Another issue that concerns me is that I've seen Vazquez wear down over the course of a season and I worry what a full major league workload will do to the development of his bat. I feel he may wear down and miss time and that's one reason I would advocate a time share with Swihart.

It really comes down to confidence in the bat though. I do think he has a strong chance to hit enough to be a low role 6 catcher eventually. I just think we may see a few years of struggles first. I also wanted to give some credence to Chris's rankings and the reports we got on Devers. I haven't seen Devers, but our prospect team raved about the bat. Every other player listed above him has a very good chance to be at least an above average big leaguer.

So, I'm confident Vazquez has a long career as a big league catcher ahead of him. I am still concerned the development of his bat may stagnate or be mitigated due to the wear and tear of playing catcher. He's not going to hit for a lot of extra bases and the margin for error with the bat here isn't huge. If he doesn't hit he's not going to start for long even with the defense.
Was any thought given to Sam Travis?
Well, I'm sure "thought" was given. I mean what were the thoughts supporting and opposing inclusion.
Can't speak to Chris's thought process, but I've seen a lot of Travis on the Cape and then with Lowell this last summer. Obviously the strength and depth of this system means a lot of quality prospects got omitted. The argument for his inclusion is basically that the guy can hit. He's seemingly hit at every level from Little League up. He puts together really good at bats pretty consistently. It's a strong point in his favor because when you look around the majors there's a whole lot of guys who can't actually hit.

The argument against his inclusion is that he doesn't really profile well anywhere. He's not particularly athletic. He doesn't run well. Doesn't throw well. I don't mean to imply we're looking at a lumbering, unathletic DH type. Travis isn't Billy Butler. Travis is in shape and not a soft body. He's just fairly well below Major League average with his athletic ability. His physical gifts and tools are just kind of vanilla; they're not loud tools. So what we have is a guy who just doesn't really fit anywhere his bat plays well despite not being terrible at anything. Even at 1B he's not any sort of tremendous defender - though I'm not convinced he's any worse of a defensive profile there than he would be in LF.

The other major concern is that were he to play 1B or LF (as we think he will) he really doesn't project for the type of over the fence power we'd like to see from those positions.

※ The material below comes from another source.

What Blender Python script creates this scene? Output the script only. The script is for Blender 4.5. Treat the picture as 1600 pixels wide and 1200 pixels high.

Travis can drive the ball to all fields, but he's not all that large or physical and so it's the kind of pop that mostly plays to the gaps.

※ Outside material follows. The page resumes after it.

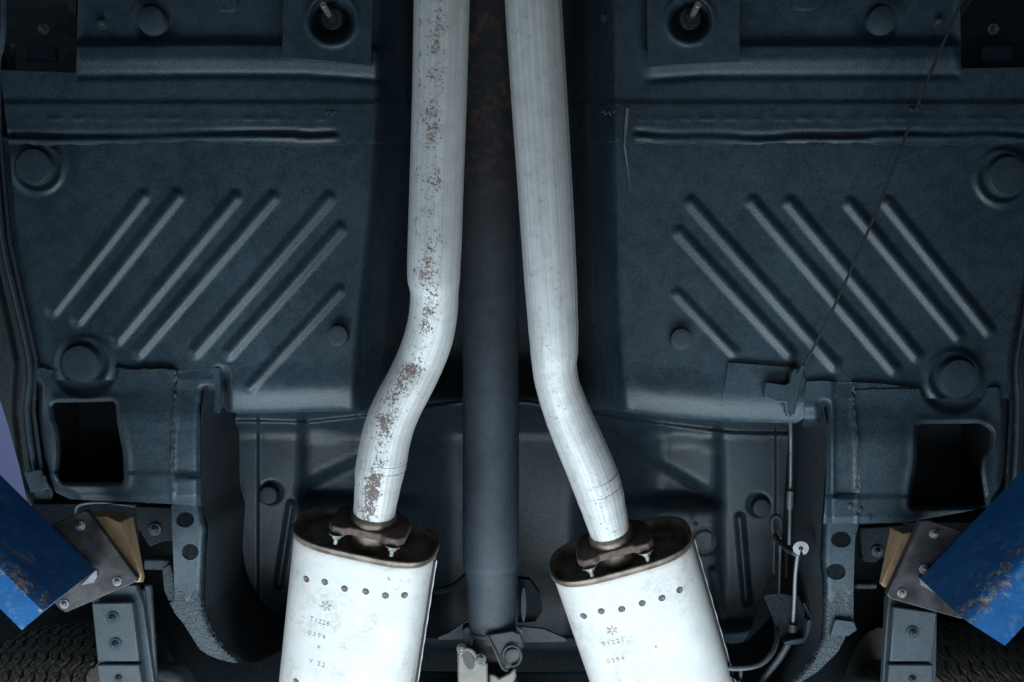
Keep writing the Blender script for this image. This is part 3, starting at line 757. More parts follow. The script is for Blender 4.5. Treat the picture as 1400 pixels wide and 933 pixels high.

All this said, you could do worse than betting on a hit-tool first player. Travis is a very safe prospect and I think there's a strong chance we see him show up in the majors at some point in the next few years. Travis probably won't ever be the type of player a GM or Manager is excited to pencil into their lineup at LF or 1B, but if he does get a chance to start in the majors he could very well end up putting together a surprisingly nice career. If he ends up a 6 hit/4 power.. well, there are lots worse guys playing in major league corner spots. Teams will find places for guys who hit like that.